Funky@:  like you, i found anarchy later in life, and it resonated with the contempt for authority i learned in my youth, from my rural surrounds.
I've noticed that many of us here are 'of a certain age' (bloody old coots :) ), i wonder if that is because the circumstances of our lives conspired to allow us to reach these ages without hostages to be held against us by civilization?
cb: interesting. my youth was *very* urban (my life now could not be much further from that). and i think because i had the relative freedom to come and go, do pretty much what i wanted (though what i wanted may have been fairly limited by the context of my life at the time), i did not feel very oppressed in my youth (at least not consciously). i was a hard-core subway grafitti artist fairly young (12-15 or so), so i did learn pretty early a somewhat "outlaw" mentality, with all the benefits of hyper-awareness (some called it "street smarts") that brings. that also gave me a healthy disdain for cops. :-)

it is kind of interesting that many of the regulars here seem to be beyond that age of youthful anarchistic exploration; which all to often dissipates as one gets absorbed into the fabric of civilization and progress. i have to say, though, that i have met - as i hope you have as well - some incredibly sharp, critical young @s that give me the impression they are not likely to fall into any of the typical traps. they are few and far between, but when i get to spend some time with folks like that, it makes me happy. i find it somehow inspiring.

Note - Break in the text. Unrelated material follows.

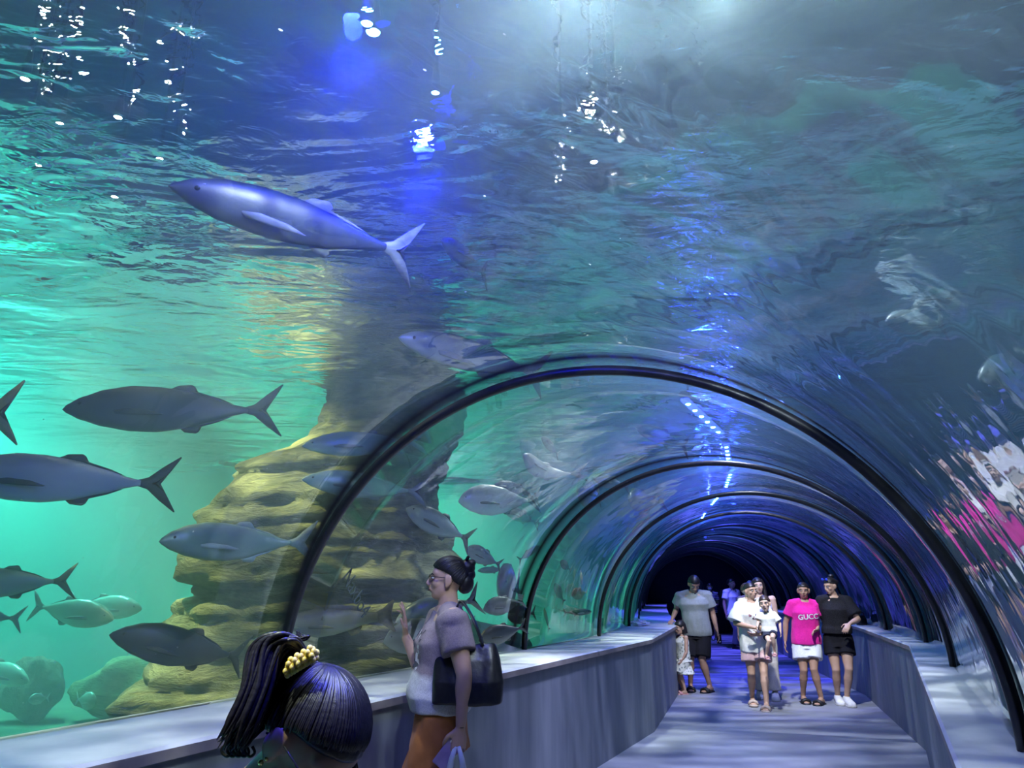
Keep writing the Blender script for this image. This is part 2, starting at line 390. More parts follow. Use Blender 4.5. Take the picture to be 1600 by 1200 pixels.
# water surface: gently undulating sheet
bm = bmesh.new(); n = 60; g = []
ring = Lp+Rp[::-1]
for i, s in enumerate([S_END*k/n for k in range(n+1)]):
    row = []
    for j in range(41):
        o = LO+(RO-LO)*j/40; p, nn = frame_at(s); x, y = p.x+nn.x*o, p.y+nn.y*o
        row.append(bm.verts.new((x, y, WATER_Z+0.03*noise.noise(Vector((x*.7, y*.7, 0))))))
    g.append(row)
for a, b in zip(g[:-1], g[1:]):
    for j in range(40): bm.faces.new((a[j], a[j+1], b[j+1], b[j]))
bmesh.ops.recalc_face_normals(bm, faces=bm.faces)
if sum(f.normal.z for f in bm.faces) < 0: bmesh.ops.reverse_faces(bm, faces=bm.faces)
struct('water_surface', bm, M('water_surface'), True)
# water body: the tank minus the tunnel
bm = bmesh.new()
tp = arch_prof(R_T+0.06, ARCH_H+0.06, 40); tp[0] = (-1.77, LZ); tp[-1] = (1.77, LZ)
prof = [(LO-0.05, BED_Z-0.02), (LO-0.05, WATER_Z-0.06), (RO+0.05, WATER_Z-0.06), (RO+0.05, BED_Z-0.02), (1.77, BED_Z-0.02)]+tp[::-1]+[(-1.77, BED_Z-0.02)]
sweep(bm, prof, 0, S_END, 0.8)
tag(obj('water', bm, M('water')), 'hazy turquoise sea water filling the tank around the tunnel', 'water', None, 'stuff')

# ------------------------------------------------------------------ lamps hanging over the water
def emit_mat(name, col, st):
    m, N, L, B, O = new_mat(name); N.remove(B); e = N.new('ShaderNodeEmission'); e.inputs[0].default_value = rgb(col); e.inputs[1].default_value = st; L.new(e.outputs[0], O.inputs['Surface']); return m
pmat('lamp_black', (.02, .02, .022), .4, metal=.3)
emit_mat('glow_white', (.9, .96, 1.0), 300); emit_mat('glow_warm', (1.0, .95, .8), 500); emit_mat('glow_blue', (.03, .05, 1.0), 10); emit_mat('glow_cyan', (.10, .45, 1.0), 150); emit_mat('glow_sky', (.62, .78, 1.0), 3.2)
def flood(x, y, z, r, glow, label, group='round lamps hung over the water'):
    t = empty('floodlight', (x, y, z)); bm = bmesh.new()
    rings = [[(q*math.cos(2*PI*k/24), q*math.sin(2*PI*k/24), h) for k in range(24)] for q, h in ((r*1.02, 0), (r*1.12, -.02), (r*1.12, .06), (r*.8, .12), (r*.5, .22), (r*.18, .26))]
    ring_loft(bm, rings); bmesh.ops.recalc_face_normals(bm, faces=bm.faces); obj('housing', bm, M('lamp_black'), t, True)
    bm = bmesh.new(); ring_loft(bm, [[(r*math.cos(2*PI*k/24), r*math.sin(2*PI*k/24), h) for k in range(24)] for h in (-.012, .004)]); obj('diffuser', bm, M(glow), t)
    bm = bmesh.new(); add_tube(bm, [(0, 0, .24), (0, 0, 6.98-z)], .012, 8); obj('hanging_rod', bm, M('lamp_black'), t, True); tag(t, label, 'lamp', group)
def bar(x0, y0, x1, y1, z, label):
    d = Vector((x1-x0, y1-y0, 0)); Ln = d.length; t = empty('glitter_bar', ((x0+x1)/2, (y0+y1)/2, z), math.atan2(d.y, d.x)); bm = bmesh.new(); add_box(bm, (0, 0, .05), (Ln+.04, .10, .06)); bmesh.ops.bevel(bm, geom=bm.edges[:], offset=.015, segments=2, affect='EDGES'); obj('housing', bm, M('lamp_black'), t)
    bm = bmesh.new(); add_box(bm, (0, 0, -.0), (Ln, .07, .02)); obj('diffuser', bm, M('glow_blue'), t)
    n = max(2, int(Ln/.28))
    for k in range(n):
        bm = bmesh.new(); add_ball(bm, (-Ln/2+Ln*(k+.5)/n, 0, -.012), (.022, .022, .012), 10); obj('led', bm, M('glow_cyan'), t, True)
    for sx in (-1, 1):
        bm = bmesh.new(); add_tube(bm, [(sx*Ln*.4, 0, .08), (sx*Ln*.4, 0, 6.98-z)], .01, 8); obj('hanging_rod', bm, M('lamp_black'), t, True)
    tag(t, label, 'lamp', 'blue bars added for glitter over the tunnel')
BAR = ['blue bar added for surface glitter just past the nearest rib', 'blue bar added for surface glitter over the bend of the tunnel', 'blue bar added for surface glitter over the group of people', 'blue bar added for surface glitter beyond the group', 'farthest blue bar added for surface glitter near the tunnel end']
for k, s in enumerate((13.6, 16.0, 18.4, 21.2, 24.6)):  # bars added along the crown in place of glitter on the ripples
    a, n = axis(s); b, n = axis(s+1.7); bar(a.x-n.x*.12, a.y-n.y*.12, b.x-n.x*.12, b.y-n.y*.12, 3.14, BAR[k])
FLO = [(40, 120, 4.2, 'lamp added for sparkle at the left edge, highest of the sparkling ones'), (95, 190, 4.3, 'lamp added for sparkle, second from the left edge'), (185, 180, 4.2, 'lamp added for sparkle above the big long fish at the left'), (60, 255, 4.4, 'lamp added for sparkle low at the left edge'), (180, 305, 4.3, 'lamp added for the brightest sparkle at the left'),
       (250, 245, 4.4, 'lamp added for sparkle right of the others, above the pillar'), (255, 360, 4.5, 'lowest lamp added for sparkle above the pillar'), (20, 330, 4.5, 'lamp added for sparkle in the far left corner'),
       (880, 390, 4.2, 'lamp added for sparkle over the tunnel just before the nearest rib'), (972, 370, 4.3, 'lamp added for sparkle right of the one before the nearest rib'), (928, 250, 4.2, 'lamp added for sparkle in the middle of the roof'), (955, 310, 4.3, 'lamp added for sparkle below the one in the middle of the roof')]
for px, py, z, lab in FLO:  # lamps added to make the sparkles, one behind each
    p_ = onz(px, py, z); flood(p_.x, p_.y, z, .022, 'glow_warm', lab)
flood(.12, 1.75, 3.46, .03, 'glow_white', 'white lamp at the waterline at the top of the view')
flood(-.52, 2.20, 3.46, .02, 'glow_cyan', 'blue lamp at the waterline at the top left of the roof')
flood(-.62, 2.75, 3.9, .03, 'glow_cyan', 'blue lamp over the water behind the one at the top left of the roof')
flood(-.40, 3.3, 4.0, .02, 'glow_cyan', 'farthest of the blue lamps above the left of the roof')

# ------------------------------------------------------------------ rocks
def rock_mat(name, c1, c2, c3, strata=7.0):
    m, N, L, B, O = new_mat(name); B.inputs['Roughness'].default_value = 0.85; B.inputs['Specular IOR Level'].default_value = 0.2
    n1 = noise_node(N, L, 1.0, 9, 0.35, stretch=(2.2, 2.2, strata), rough=.65); n2 = noise_node(N, L, 3.4, 9, 0.5, rough=.65)
    r = ramp(N, [(0.3, c1), (0.5, c2), (0.68, c3)]); L.new(n1.outputs[0], r.inputs[0])
    r2 = ramp(N, [(0.35, (0.45, 0.45, 0.45)), (0.6, (1, 1, 1))]); L.new(n2.outputs[0], r2.inputs[0])
    mx = N.new('ShaderNodeMix'); mx.data_type = 'RGBA'; mx.blend_type = 'MULTIPLY'; mx.inputs[0].default_value = 0.8
    L.new(r.outputs[0], mx.inputs[6]); L.new(r2.outputs[0], mx.inputs[7]); L.new(mx.outputs[2], B.inputs['Base Color'])
    bp = N.new('ShaderNodeBump'); bp.inputs['Strength'].default_value = 0.8; bp.inputs['Distance'].default_value = 0.22
    L.new(n1.outputs[0], bp.inputs['Height']); L.new(bp.outputs[0], B.inputs['Normal']); return m
rock_mat('sandstone', (0.10, 0.11, 0.06), (0.30, 0.29, 0.16), (0.50, 0.47, 0.27))
rock_mat('reef_stone', (0.12, 0.09, 0.07), (0.24, 0.18, 0.14), (0.33, 0.26, 0.2), 2.0)

def rock_column(name, sections, seed, mat, label, cat='rock', na=96, nz=110, amp=0.16):
    """sections: (z, cx, cy, rx, ry). Layered sandstone: each bed juts out by its own amount."""
    bm = bmesh.new(); rnd = random.Random(seed); z0, z1 = sections[0][0], sections[-1][0]
    beds = [z0]; 
    while beds[-1] < z1: beds.append(beds[-1]+rnd.uniform(.12, .34))
    jut = [rnd.uniform(-.10, .10) for _ in beds]
    rings = []
    for k in range(nz+1):
        z = z0+(z1-z0)*k/nz
        for a, b in zip(sections[:-1], sections[1:]):
            if a[0] <= z <= b[0]: break
        t = (z-a[0])/(b[0]-a[0]); cx, cy_, rx, ry = [a[i]+(b[i]-a[i])*t for i in (1, 2, 3, 4)]
        row = []
        for j in range(na):
            an = 2*PI*j/na; ca, sa = math.cos(an), math.sin(an)
            zz = z+0.10*noise.noise(Vector((ca*1.3+seed, sa*1.3, z*.3)))
            i = max(i for i, bz in enumerate(beds) if bz <= max(zz, z0))
            e = (math.pow(abs(ca), 4)+math.pow(abs(sa), 4))**-0.25      # squarish blocks
            d = 1+jut[i]*1.2*(.5+noise.noise(Vector((ca*2+i*7, sa*2, seed))))+amp*noise.noise(Vector((ca*1.6, sa*1.6, z*1.2+seed)))+.07*noise.noise(Vector((ca*5, sa*5, z*5)))+.03*noise.noise(Vector((ca*13, sa*13, z*14)))
            top = (beds[i+1] if i+1 < len(beds) else z1)-zz; d *= 1-.035*max(0, 1-top/.05)-.04*max(0, 1-(zz-beds[i])/.05)
            e = 0.6+0.4*e
            row.append((cx+ca*rx*e*d, cy_+sa*ry*e*d, z))
        rings.append(row)
    ring_loft(bm, rings); bmesh.ops.recalc_face_normals(bm, faces=bm.faces)
    o = obj(name, bm, mat, None, True); tag(o, label, cat); return o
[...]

it'd be great if some of us old coots could get together in real life and hang out. there is at least one person here i know i have hung out with some. i wish there were more.
Wonderful question and comments. I too began describing myself (rather than *identifying*) as an anarchist later in life. I've always disliked authority, though there have been times I've gone against my own interest in despair and misanthropy. Like cb, I've mostly been rural, and this has most definitely been influential.

Having kids within the current circumstances definitely takes a toll on the lifespan of one's anarchic sense. Also, I think the tendency identifying with a certain strand (or hyphenation) of anarchism has something to do with it as well. Metalist touches on this somewhat. Moralism is exhausting and many anarchisms are moralistic. Anarchy, I feel, is best seen as a process rather than a paradigm,  or a blueprint, and each expression, each anarchism (ex: individualist, communist, green and primitive) that's come along simply best seen as a temporary focus, a perspectival place, through which one refines and strengthens one's own capacities while simultaneously creating new possibilities in the world. The 'inner' and 'outer' are interwoven. I think that stopping in one hyphen creates the conditions for, as I said, moralism and the accompanying features of dogmatism, fanaticism, self-loathing, resentment, etc., all finally concluding in that exhaustion in striving for that singular Higher Ideal.
If coming from a middle class background then chances are a combination of family pressure, a desire for a more controlled environment (no more collective houses), the desire to not be 'a weirdo,' and the ability to get a middle class job are going to cause anarchists to stop being anarchists. So assuming someone's identified as such since their early 20s, I'd say that people will often stop between the ages of 26-30.

Being in my mid-20s, I've still got potential to sell out I suppose. :-p
No worries, flip!
we'll just stage an intervention, like they do when people join 'cults'.
We'll kidnap you from your office tower or suburban tract house, load you up (and us, being a sociable lot) with psychoactive substances, and go on a three-day spree of petty property dystruction and dumpster diving.  You'll be your old self in no time, promise.
Wow! I should sell out more often! ;-)
i don't even feel like i have a choice, now that i've recognized what sort of delusional bullshit non-anarchists believe I can't just do a 180

1 Answer

+5 votes
Max Stirner says young man's actions based on ideals, but adult one's based on interest. Maybe this is true for young anarchists as well. Most young anarchists seem to acting for ideals like justice and freedom (freedom as an end, not a mean for self-enjoyment). And when they age, these ideals' influence diminish, and they drop their idealistic type of anarchism. I think that's why it is important to develop an egoistic point of view. We should show people how it is their interest to abolish state and capitalism so that they do not just dream anarchy, but also actually need it to live.